Enacting a protocol used to respond to active shooter situations, RCMP Const. Stuart Beselt and two other officers headed in on foot, into the dark, while hearing gunshots – trying to find the killer.

Amidst that danger and chaos - and less than an hour after getting there - Beselt suggested over police radio that the public should be notified of the ongoing threat.

That’s according to a transcript of police radio transmissions made public by the Mass Casualty Commission this week.

At 11:16 p.m., Beselt said, “Is there some kind of emergency broadcast that we can make that – make people go into their basement and not go outside."

Staff Sgt. Brian Rehill, who was on duty that night as the risk manager, responded over the radio, “They were using the 911 map to call as many as they can to tell them to shelter-in-place.”

Just what that means, is so far unclear.

At the commission’s public proceedings this week, the head of the RCMP Operational Communications Centre, which takes 911 calls, was asked about what was described by one lawyer as, “reverse 911.”

“Reverse 911 is the ability to search geographic areas for phone numbers so, a database,” said Darryl Macdonald. “But it's not something that's done on a dispatch side.”

When asked by CTV, a spokesperson with the Nova Scotia Emergency Management Office said, “The ability to conduct a mass callout to homes via "Reverse 911" is not a functionality that exists in Nova Scotia or, to our knowledge, anywhere in Canada. Police have the ability to access home phone numbers independent of the 911 system.”

CTV News asked the Nova Scotia RCMP whether calling residents to shelter in place or using some kind of “911 map” is part of RCMP procedure. But the force would not answer those questions, citing the ongoing work by the Mass Casualty Commission.

The commission’s foundational document on first responders in Portapique does indicate information on “communication using the ‘911 map’” will be contained in a forthcoming document on public alerting. That document is not on the schedule for release this month.

When it comes to the idea of an emergency alert, the radio exchange between Beselt and his risk manager the night the killings began appears to be the last he heard of the idea at the time, according to Beselt’s interview with commission counsel Roger Burrill last year.

In a transcript of that conversation, Burrill asked: What kind of broadcast did you have in mind?

Beselt: Just like, an emergency alert or something....warn people...to shelter and hide.

Then Burrill asked: And did you get a response to that?

Beselt: No, not really.

A tweet about a firearms complaint was sent by the RCMP that Saturday night, with further tweets to come the next morning - long after the commission believes the shooter had left Portapique.

But no provincial emergency alert was ever issued.

Dalhousie University professor emeritus of law Wayne MacKay says these details raise more questions.

“The front-line people were asking for the right thing,” he says. “There needs to be a lot more clarity about what the current rules are, and if they are not adequate, hopefully clear recommendations on how they can be improved.”

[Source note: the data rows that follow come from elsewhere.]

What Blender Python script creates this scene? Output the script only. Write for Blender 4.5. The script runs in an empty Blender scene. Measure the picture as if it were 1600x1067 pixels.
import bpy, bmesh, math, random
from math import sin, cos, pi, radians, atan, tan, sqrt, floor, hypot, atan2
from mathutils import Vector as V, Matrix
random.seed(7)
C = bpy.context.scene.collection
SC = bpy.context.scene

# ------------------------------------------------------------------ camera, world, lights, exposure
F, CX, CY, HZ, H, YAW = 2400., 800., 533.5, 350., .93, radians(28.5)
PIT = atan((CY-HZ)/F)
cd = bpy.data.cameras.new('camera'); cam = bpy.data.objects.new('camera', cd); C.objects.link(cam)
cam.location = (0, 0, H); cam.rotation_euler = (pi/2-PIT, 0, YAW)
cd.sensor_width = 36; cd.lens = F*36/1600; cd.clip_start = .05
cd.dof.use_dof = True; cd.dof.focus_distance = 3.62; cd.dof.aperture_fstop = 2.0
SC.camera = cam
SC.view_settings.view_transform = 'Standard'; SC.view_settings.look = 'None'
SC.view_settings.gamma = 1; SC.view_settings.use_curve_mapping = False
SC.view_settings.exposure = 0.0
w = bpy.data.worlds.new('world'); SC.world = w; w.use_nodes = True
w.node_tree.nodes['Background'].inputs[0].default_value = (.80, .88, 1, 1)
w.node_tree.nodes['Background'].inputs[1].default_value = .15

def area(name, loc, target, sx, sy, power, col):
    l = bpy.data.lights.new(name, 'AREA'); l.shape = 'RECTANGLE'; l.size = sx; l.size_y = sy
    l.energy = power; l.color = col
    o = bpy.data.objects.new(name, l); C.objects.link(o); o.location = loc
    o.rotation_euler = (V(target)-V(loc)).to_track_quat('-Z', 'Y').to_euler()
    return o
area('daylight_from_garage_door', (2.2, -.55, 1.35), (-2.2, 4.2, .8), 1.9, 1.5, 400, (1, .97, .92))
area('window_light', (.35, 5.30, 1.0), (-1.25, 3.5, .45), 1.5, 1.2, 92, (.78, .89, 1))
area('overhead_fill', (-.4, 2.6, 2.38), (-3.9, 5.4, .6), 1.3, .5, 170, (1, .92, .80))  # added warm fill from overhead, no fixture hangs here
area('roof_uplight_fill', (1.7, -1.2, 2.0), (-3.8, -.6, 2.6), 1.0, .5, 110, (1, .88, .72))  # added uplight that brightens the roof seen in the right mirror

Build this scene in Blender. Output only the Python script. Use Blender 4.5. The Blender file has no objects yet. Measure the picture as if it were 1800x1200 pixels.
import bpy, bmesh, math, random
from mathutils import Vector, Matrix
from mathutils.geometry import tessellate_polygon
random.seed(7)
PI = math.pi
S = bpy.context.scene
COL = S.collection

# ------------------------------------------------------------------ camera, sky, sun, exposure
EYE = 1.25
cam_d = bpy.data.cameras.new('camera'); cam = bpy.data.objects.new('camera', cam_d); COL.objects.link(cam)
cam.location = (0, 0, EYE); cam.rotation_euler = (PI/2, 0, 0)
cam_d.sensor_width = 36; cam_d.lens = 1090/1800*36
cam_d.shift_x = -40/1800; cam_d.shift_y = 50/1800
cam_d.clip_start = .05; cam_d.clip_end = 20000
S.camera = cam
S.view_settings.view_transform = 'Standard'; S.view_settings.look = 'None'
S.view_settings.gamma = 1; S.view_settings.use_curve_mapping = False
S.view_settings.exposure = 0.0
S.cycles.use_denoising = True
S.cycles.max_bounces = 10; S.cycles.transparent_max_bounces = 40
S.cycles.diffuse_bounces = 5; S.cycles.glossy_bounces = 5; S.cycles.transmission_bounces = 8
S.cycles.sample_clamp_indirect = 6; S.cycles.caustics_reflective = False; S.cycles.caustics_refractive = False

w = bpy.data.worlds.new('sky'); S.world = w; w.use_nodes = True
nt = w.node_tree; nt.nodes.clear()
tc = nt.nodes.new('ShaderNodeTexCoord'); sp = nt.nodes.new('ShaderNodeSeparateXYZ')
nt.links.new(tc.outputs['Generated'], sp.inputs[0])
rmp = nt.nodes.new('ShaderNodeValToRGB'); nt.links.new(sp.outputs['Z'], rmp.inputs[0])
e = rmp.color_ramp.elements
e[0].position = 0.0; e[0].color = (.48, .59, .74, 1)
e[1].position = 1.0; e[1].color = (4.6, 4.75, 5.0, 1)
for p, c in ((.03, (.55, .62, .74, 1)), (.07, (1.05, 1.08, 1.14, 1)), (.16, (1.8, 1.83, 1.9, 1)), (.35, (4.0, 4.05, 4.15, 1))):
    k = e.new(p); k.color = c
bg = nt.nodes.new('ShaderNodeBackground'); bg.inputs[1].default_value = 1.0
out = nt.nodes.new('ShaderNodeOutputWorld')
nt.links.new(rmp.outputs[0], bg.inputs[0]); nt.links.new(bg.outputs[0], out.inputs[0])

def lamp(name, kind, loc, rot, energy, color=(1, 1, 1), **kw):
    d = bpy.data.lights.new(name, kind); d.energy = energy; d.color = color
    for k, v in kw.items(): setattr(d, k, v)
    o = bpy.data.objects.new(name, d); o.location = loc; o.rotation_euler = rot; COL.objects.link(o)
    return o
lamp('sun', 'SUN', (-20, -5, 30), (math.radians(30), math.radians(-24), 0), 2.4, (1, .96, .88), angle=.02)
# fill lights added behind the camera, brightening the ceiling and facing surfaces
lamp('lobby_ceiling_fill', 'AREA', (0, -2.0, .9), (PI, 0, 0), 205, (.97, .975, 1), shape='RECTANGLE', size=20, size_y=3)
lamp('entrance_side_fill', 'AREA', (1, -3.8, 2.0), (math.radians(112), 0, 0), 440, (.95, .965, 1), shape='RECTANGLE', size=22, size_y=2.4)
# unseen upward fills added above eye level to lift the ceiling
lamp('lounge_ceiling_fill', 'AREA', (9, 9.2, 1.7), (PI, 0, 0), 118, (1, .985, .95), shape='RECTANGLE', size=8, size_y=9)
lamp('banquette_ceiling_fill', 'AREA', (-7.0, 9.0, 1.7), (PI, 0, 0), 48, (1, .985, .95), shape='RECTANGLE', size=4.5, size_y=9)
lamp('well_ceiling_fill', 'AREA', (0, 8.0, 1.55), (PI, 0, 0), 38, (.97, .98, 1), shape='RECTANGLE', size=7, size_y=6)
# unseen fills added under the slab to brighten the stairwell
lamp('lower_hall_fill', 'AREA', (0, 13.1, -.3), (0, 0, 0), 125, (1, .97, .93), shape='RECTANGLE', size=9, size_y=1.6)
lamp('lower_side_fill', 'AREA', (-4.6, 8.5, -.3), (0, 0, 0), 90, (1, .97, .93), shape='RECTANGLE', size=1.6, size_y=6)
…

That’s something families of those killed have wanted from the beginning. After killing 13 people in Portapique, the gunman massacred nine more people the next day in communities throughout central Nova Scotia. Police apprehended him at a gas station in Enfield, N.S., where he was shot dead.

As for the idea of police calling affected residents to tell them to shelter in place, a lawyer representing many of the families affected questions that tactic.

“That doesn’t seem very practical to me, given the emergency nature of that evening,” says Robert Pineo. “Certainly wasn't a substitute for the Alert Ready system that was there to be used.”